Monday 21 September 2009

Mind your Manners

Over brunch the other day, I was discussing the best places to stop off between Australia and London with a group of friends. Several of the usual suspects came up. Singapore. Thailand. Japan. Hong Kong. The mention of the latter caused one of our group to screw up her nose.

I went to Hong Kong but I didn’t like it. It was too full on. I didn’t know where to go to eat. It was so confusing that I only had one meal a day.


We looked at her in consternation.

Really? You only had one meal a day?

You might think that we were being sympathetic but no.

Hong Kong is a food paradise. How could you go there and only eat once a day? I go there to eat! My tone was almost accusatory.

Another friend interjected before I could continue.

It can be quite confusing, he sympathised. It doesn’t help by the way the Chinese language sounds. It sounds like they are screaming at each other but actually, they’re just saying Hello.

That’s true, I verified, They may have sounded abrupt and rude but they were probably just asking you if you were hungry.

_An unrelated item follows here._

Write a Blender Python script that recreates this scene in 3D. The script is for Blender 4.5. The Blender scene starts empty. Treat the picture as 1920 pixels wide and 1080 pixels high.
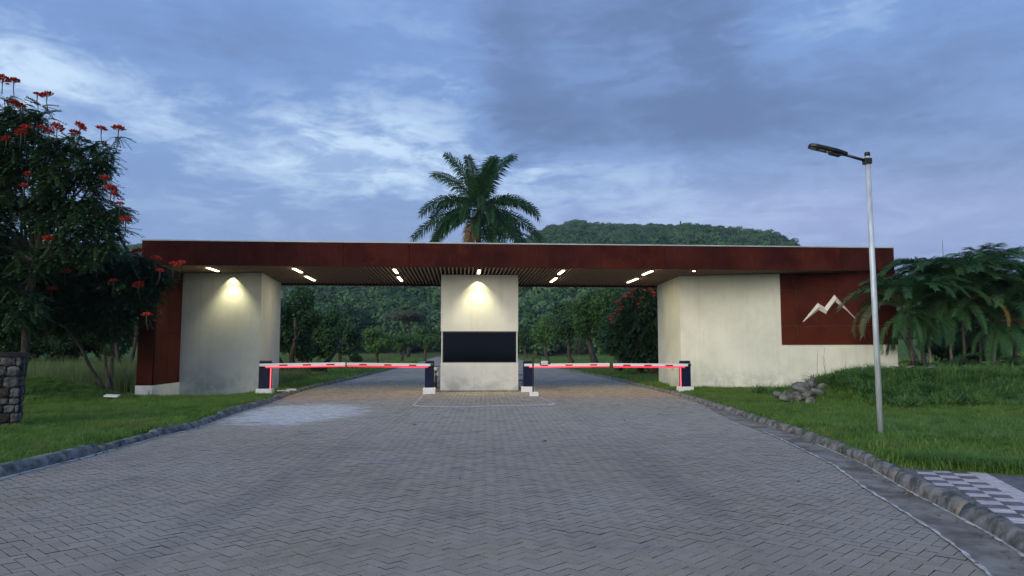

I’ve noticed during my time in London, that the word rude is commonly used in day-to-day vernacular. This comes as no surprise as the English are culturally defined (and stereotyped) as a society that prides itself on manners. Rudeness is seen as the eighth deadly sin. I’m not certain of the historical evolution of why this is so but methinks that Queen Victoria had something to do with it.

This is all well and good but manners are culturally specific and not always translatable. Growing up in a Chinese household, we did not use the word, please very often, nor spoke in modulated tones that were pleasant to the ear. We barked comments to one another, butted into each other’s sentences and spoke to each other in a volume that suggested we were in the midst of a busy marketplace rather than sitting next to each other at the dinner table. Chewing with your mouth open, burping, picking your teeth in public with a toothpick were all norms. Horrendous faux-pas from an English etiquette POV but perfectly normal for Chinese.

Straddling these two worlds of manners made for some interesting situations growing up. On my first day of high school, I heard my name being called by my form room teacher.

What?! I shouted out in response.

He glared at me with his beady blue eyes.

You do not say “What”, he replied icily, You say Pardon. He paused for effect.

What do you say?

Pardon, I mumbled, thoroughly mortified.Why had my parents never told me to say Pardon? We always said What! Sometimes we just grunted.

I caught on soon enough that I would have to modulate my peasant Chinese ways so as to appease the convict English ways of all my friends.

You’re so abrupt, almost curt, they’d accuse. And you never say what you really think.

Because I’m saving you face, I’d retort in my mind. Do you know about that? And do you know that when I gave you your birthday present you should have accepted it with both hands and not opened it in front of me you rude, ungrateful bitch.

I never thought it was fair that I had to adapt to their manners but that they had little understanding of mine. It was cultural imperialism at work in the playground. I had not yet learnt about the term, bi-cultural conflict, which would serve as a handy term to hang my angst on in my teenage years.

Along the way of acquiring mixed manners I’ve often asked myself why does it matter? After all it’s just a code of conduct that regulates us all in one way or another. Why can’t we be more experimental from time-to-time? Why must we frown if someone acts unexpectedly? Why must we judge?

These days my attitude to manners is much more laissez faire. I just can’t be bothered to be something I’m not so I just go with the flow. I can be the perfect guest or the rudest cow on earth, depending on which POV you are coming from and your own baggage.

But for now - thank you very much for reading my blog and please come back again soon. Have a nice day!